Rare Brexit Optimist Calls for Pound to Climb Back Toward $1.50

Currency veteran expects London to retain financial status.

Stubbs: Sterling Goes Lower on Hard Data of Slowdown

The pound trading at $1.50 may seem like a distant memory, yet a few voices see it fully recovering from the Brexit sell-off.

A weaker pound will support growth and restore balance in the U.K. economy, while the country will be able to strike a deal in exit talks with the European Union that maintains its competitiveness, said Stephen Jen, chief executive of investment company Eurizon SLJ Capital Ltd. The pound may take a couple of years to return to a pre-Brexit level, he said.

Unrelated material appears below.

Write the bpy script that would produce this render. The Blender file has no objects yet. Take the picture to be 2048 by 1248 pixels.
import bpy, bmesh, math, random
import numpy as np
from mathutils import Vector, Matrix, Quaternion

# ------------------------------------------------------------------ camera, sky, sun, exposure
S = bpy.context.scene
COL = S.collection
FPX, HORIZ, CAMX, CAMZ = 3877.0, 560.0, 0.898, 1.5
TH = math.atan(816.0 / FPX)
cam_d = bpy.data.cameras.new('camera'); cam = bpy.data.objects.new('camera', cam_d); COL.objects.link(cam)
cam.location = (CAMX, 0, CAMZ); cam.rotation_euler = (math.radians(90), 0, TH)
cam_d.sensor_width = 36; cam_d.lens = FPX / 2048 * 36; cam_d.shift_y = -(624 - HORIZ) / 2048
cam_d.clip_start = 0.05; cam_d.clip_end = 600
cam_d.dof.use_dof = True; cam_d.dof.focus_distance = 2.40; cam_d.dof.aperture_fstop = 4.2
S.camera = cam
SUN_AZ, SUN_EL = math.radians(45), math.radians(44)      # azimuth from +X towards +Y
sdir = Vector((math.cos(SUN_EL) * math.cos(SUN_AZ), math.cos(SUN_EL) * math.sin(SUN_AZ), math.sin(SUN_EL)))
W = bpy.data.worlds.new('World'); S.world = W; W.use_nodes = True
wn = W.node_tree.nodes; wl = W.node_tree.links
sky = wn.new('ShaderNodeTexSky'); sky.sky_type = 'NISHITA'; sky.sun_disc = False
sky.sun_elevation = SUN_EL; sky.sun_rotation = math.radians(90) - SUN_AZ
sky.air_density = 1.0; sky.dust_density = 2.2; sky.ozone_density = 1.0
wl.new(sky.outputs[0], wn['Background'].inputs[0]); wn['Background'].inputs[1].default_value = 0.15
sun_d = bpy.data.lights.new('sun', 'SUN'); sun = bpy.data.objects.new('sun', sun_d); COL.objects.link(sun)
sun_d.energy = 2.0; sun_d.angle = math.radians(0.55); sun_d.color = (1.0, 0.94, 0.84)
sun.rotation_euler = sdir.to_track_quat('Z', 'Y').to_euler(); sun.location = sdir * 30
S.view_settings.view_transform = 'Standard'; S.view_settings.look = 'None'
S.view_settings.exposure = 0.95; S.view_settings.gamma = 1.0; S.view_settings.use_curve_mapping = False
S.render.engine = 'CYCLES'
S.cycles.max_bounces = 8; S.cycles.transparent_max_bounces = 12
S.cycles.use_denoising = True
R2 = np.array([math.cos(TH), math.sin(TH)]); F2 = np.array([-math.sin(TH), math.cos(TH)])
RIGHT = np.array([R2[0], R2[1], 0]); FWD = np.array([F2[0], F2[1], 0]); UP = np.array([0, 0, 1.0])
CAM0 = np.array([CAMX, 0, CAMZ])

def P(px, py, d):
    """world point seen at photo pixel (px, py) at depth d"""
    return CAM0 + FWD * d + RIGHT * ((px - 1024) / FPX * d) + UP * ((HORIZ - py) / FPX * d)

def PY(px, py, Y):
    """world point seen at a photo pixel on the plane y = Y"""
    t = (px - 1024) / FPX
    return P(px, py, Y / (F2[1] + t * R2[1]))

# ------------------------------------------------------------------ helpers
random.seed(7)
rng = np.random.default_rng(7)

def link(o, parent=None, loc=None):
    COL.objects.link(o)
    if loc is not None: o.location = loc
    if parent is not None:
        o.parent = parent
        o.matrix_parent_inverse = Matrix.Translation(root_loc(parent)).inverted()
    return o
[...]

“We will not lose sight of this view,’’ said Jen, a 20-year veteran of foreign exchange markets. “The U.K. is going to perform very well outside the European Union, but this is a long term view. Brexit could be a very interesting journey for the two parties involved.”

His call on sterling, which traded near $1.31 on Wednesday, assumes London retains its status as a global and regional financial center. It contrasts with a median forecast by economists surveyed by Bloomberg for $1.33 at the end of 2017 and $1.42 in 2018. While no one sees it above $1.50 by the end of next year, Barclays Plc, ING Financial Markets, Prestige Economics LLC and BNP Paribas SA also see it above $1.50 by the end of 2018.

U.K. Prime Minister Theresa May will face an array of demands from EU nations in negotiating Britain’s future relationship with the bloc, according to a Bloomberg analysis of the region’s 27 other members. Jen said the City of London did not attain its status because of the U.K.’s EU membership, but for its rule of law, transparency, use of English and labor market flexibility.

“How can Paris become a financial center if you can’t fire anyone there?” Jen said.

Jen, 50, previously worked for the International Monetary Fund and is known for the ‘dollar-smile’ theory he developed while at Morgan Stanley, which predicts gains for the dollar during times when the U.S. economy is either in a deep slump or growing strongly. He declined to disclose the size of his fund or its positions on the pound.

The currency this month suffered its longest losing streak since May, after the Bank of England cut interest rates for the first time since 2009 and exceeded market expectations on quantitative easing in a post-Brexit stimulus package.